▶ _SOURCE DATA_

★ ★ ★ ★ ★

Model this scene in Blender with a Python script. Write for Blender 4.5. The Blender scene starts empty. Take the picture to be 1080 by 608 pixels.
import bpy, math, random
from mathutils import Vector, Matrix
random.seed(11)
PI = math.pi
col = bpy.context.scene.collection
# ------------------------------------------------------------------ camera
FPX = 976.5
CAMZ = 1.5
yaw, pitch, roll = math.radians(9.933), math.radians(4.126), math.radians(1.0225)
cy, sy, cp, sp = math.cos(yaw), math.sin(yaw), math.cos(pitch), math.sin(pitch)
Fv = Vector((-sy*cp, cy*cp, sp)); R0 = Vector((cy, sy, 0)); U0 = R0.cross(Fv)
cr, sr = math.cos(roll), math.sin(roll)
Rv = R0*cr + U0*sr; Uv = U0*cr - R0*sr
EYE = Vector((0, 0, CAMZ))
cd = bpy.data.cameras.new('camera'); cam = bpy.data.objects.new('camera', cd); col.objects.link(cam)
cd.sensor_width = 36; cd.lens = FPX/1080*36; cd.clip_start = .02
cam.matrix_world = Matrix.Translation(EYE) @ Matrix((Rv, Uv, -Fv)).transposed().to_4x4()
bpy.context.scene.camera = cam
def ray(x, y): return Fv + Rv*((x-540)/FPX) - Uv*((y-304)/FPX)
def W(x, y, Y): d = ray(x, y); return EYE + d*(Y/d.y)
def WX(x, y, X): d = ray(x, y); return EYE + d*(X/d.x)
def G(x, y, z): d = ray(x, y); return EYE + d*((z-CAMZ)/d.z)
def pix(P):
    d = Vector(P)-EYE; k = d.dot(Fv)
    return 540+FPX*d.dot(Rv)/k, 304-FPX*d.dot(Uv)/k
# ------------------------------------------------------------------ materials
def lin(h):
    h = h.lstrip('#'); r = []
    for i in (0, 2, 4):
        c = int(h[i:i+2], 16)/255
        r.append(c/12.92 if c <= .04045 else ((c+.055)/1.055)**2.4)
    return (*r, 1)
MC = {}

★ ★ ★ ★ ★

▶ _WHAT THE TASK ASKS_
Scan the material above. Copy each line that holds the word "scene".

▶ _RESULT FOR THIS TASK_
Model this scene in Blender with a Python script. Write for Blender 4.5. The Blender scene starts empty. Take the picture to be 1080 by 608 pixels.
col = bpy.context.scene.collection
bpy.context.scene.camera = cam